Standard Bank back signals EACOP economic windfall for Tanzania, Uganda, other partners

By Business Insider Correspondent

Standard Bank Group, Africa’s largest lender, has doubled down on its support for the East African Crude Oil Pipeline (EACOP), with Chief Executive Officer Sim Tshabalala saying the long-term economic benefits far outweigh environmental risks.

His remarks add fresh momentum to a US$5 billion project that is set to reshape energy trade in East Africa while drawing global scrutiny.

At 1,443 kilometres, the EACOP will be the world’s longest heated crude oil pipeline, linking Uganda’s oil fields in Hoima to the port of Tanga in Tanzania.

Once completed, it is expected to carry 216,000 barrels of crude oil per day to international markets, unlocking billions in export revenues for Uganda while positioning Tanzania as a key transit hub for regional energy.

Boost for partner countries

For Uganda, EACOP is a gateway to monetising its estimated 6.5 billion barrels of oil reserves.

The Petroleum Authority of Uganda projects that pipeline exports will generate more than US$1.5 billion annually, boosting foreign exchange inflows and government revenues at a critical time for the economy.

Tanzania, which hosts 1,147 kilometres of the pipeline, stands to gain from transit fees, local content opportunities, and the development of related infrastructure in Tanga.

The Tanzania Petroleum Development Corporation (TPDC), which owns a 15 percent stake, expects the project to create thousands of direct and indirect jobs, while stimulating local businesses in logistics, construction, and services.

China’s CNOOC and TotalEnergies, which holds the controlling 62% stake, view the pipeline as a strategic channel to secure supply chains, reinforcing East Africa’s importance in global energy markets.

Balancing growth and sustainability

Environmental campaigners, both in Africa and abroad, have long opposed the project, citing risks to ecosystems, water resources, and local communities.

But Tshabalala argued that these concerns are being addressed through mitigation measures. “Yes, there are environmental costs, but these are being minimised, and the net effect is that the project is worth it,” he said in Johannesburg.

He framed the project within Africa’s broader development agenda, stressing that countries have a right to leverage their fossil fuel resources.

“People need energy, they need income, and they need development. Our focus is unequivocally on driving Africa’s growth,” Tshabalala added.

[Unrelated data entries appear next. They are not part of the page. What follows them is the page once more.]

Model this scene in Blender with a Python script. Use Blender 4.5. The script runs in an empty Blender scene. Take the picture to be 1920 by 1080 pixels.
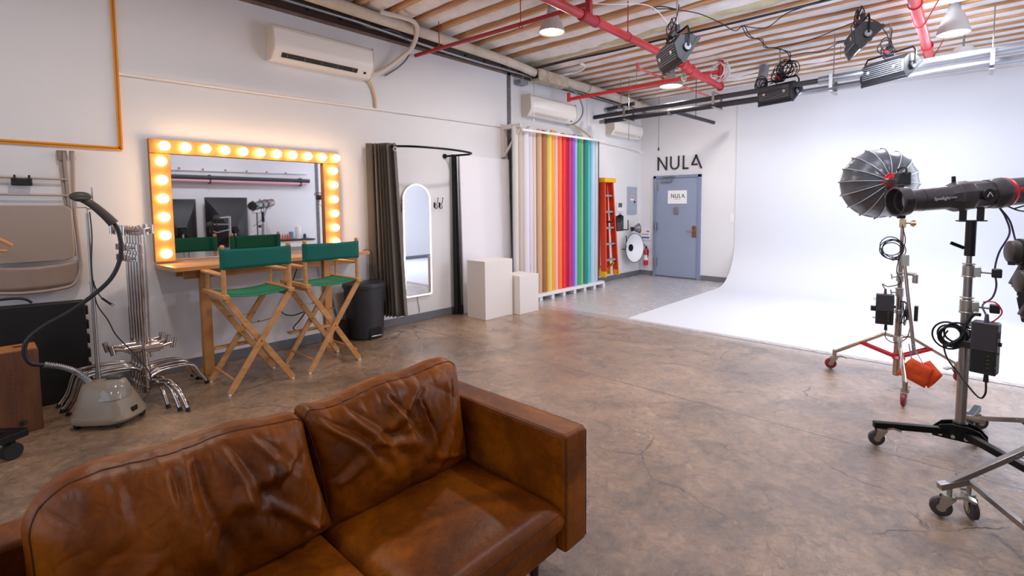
import bpy, bmesh, math, random
from mathutils import Vector, Matrix, noise
random.seed(7)
S = bpy.context.scene
COL = S.collection
PI = math.pi

# ------------------------------------------------------------------ camera
F, CX, CY = 924.07, 1030.0, 449.79
YAW, PITCH, ROLL = 0.70829, 0.06932, 0.00403
cy_, sy_ = math.cos(YAW), math.sin(YAW)
cp_, sp_ = math.cos(PITCH), math.sin(PITCH)
fw = Vector((-sy_*cp_, cy_*cp_, -sp_))
r0 = Vector((cy_, sy_, 0.0))
d0 = fw.cross(r0)
rt = math.cos(ROLL)*r0 + math.sin(ROLL)*d0
dn = -math.sin(ROLL)*r0 + math.cos(ROLL)*d0
cam_d = bpy.data.cameras.new('camera')
cam = bpy.data.objects.new('camera', cam_d)
COL.objects.link(cam)
mw = Matrix((rt, -dn, -fw)).transposed().to_4x4()
mw.translation = Vector((0, 0, 1.5))
cam.matrix_world = mw
cam_d.sensor_width = 36.0
cam_d.lens = F/1920*36.0
cam_d.shift_x = (960-CX)/1920
cam_d.shift_y = (CY-540)/1920
cam_d.clip_start = 0.05
S.camera = cam

# ------------------------------------------------------------------ world, exposure, large lights
S.view_settings.view_transform = 'Standard'
S.view_settings.look = 'None'
S.view_settings.exposure = 0.24
S.view_settings.gamma = 1.0
S.view_settings.use_curve_mapping = False
w = bpy.data.worlds.new('world'); S.world = w
w.use_nodes = True
w.node_tree.nodes['Background'].inputs[0].default_value = (0.75, 0.85, 1.0, 1)
w.node_tree.nodes['Background'].inputs[1].default_value = 1.0
try:
    S.cycles.max_bounces = 8
    S.cycles.diffuse_bounces = 5
    S.cycles.glossy_bounces = 4
    S.cycles.sample_clamp_indirect = 6.0
    S.cycles.use_denoising = True
    S.cycles.caustics_reflective = False
except Exception:
    pass

def area(name, loc, target, sx, sy, power, color=(1, 1, 1), parent=None, spread=PI):
    l = bpy.data.lights.new(name, 'AREA')
    l.shape = 'RECTANGLE'; l.size = sx; l.size_y = sy; l.energy = power; l.color = color
    l.spread = spread
    o = bpy.data.objects.new(name, l); COL.objects.link(o)
    d = (Vector(target)-Vector(loc)).normalized()
    q = d.to_track_quat('-Z', 'Y')
    if parent is not None:
        o.parent = parent
    o.location = Vector(loc) - (parent.location if parent is not None else Vector((0, 0, 0)))
    o.rotation_euler = q.to_euler()
    return o

# added fill light from behind the camera, in a made-up rear window
area('added_fill_light', (-2.4, -2.86, 2.0), (-2.4, 5, 1.2), 5.6, 2.6, 8, (0.84, 0.92, 1.1))
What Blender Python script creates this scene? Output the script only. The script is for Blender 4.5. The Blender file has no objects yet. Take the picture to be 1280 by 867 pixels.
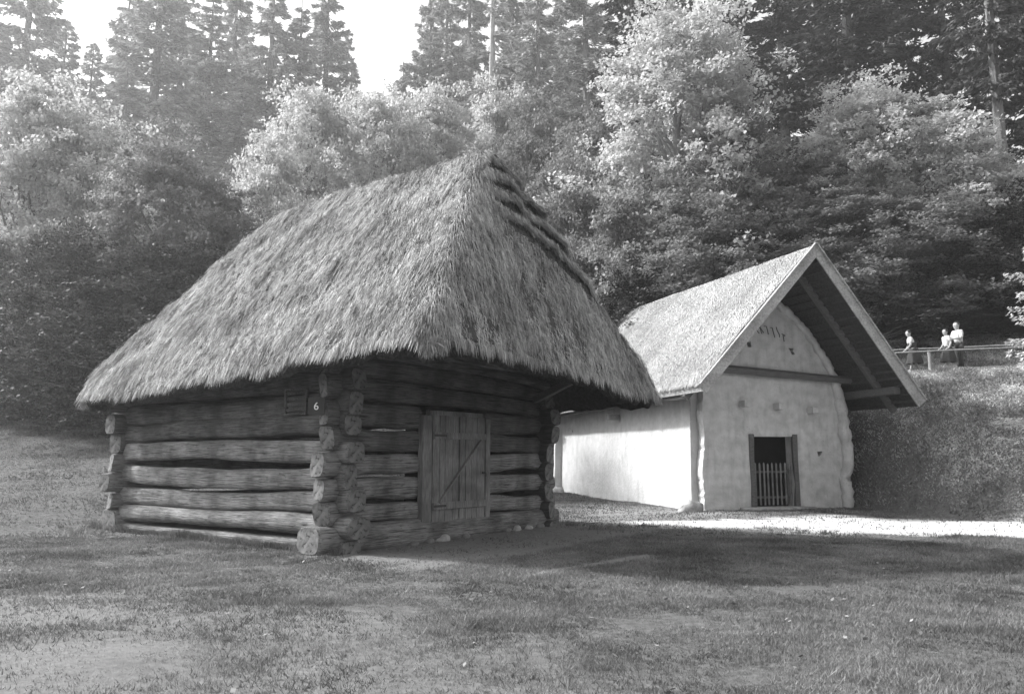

Investor confidence and financing

The financing milestone reached in March – led by Standard Bank, Afreximbank, Stanbic Uganda, KCB Uganda, and the Islamic Corporation for the Development of the Private Sector – was critical in signalling confidence to other investors. While Standard Bank’s contribution is below US$100 million, its endorsement carries symbolic weight as a barometer of investor appetite in Africa’s energy transition landscape.

Analysts say successful completion of the EACOP could set a precedent for blended financing of large-scale African infrastructure projects, balancing commercial viability with environmental safeguards.

Regional energy future

As Africa debates how best to position itself in the global shift to clean energy, the EACOP underscores the continent’s transitional strategy: leveraging oil and gas resources to fuel industrialisation, while scaling up investments in renewables.

Uganda and Tanzania are already pursuing parallel renewable projects, but both governments insist oil exports remain essential to bridging the financing gap.

If timelines hold, mechanical works on the pipeline should be completed in the first half of 2026, setting the stage for first oil exports. For Tanzania, Uganda, and their partners, this could mark the beginning of a new chapter – one where fossil fuel revenues not only power national budgets but also lay the groundwork for investments in clean energy and long-term economic transformation.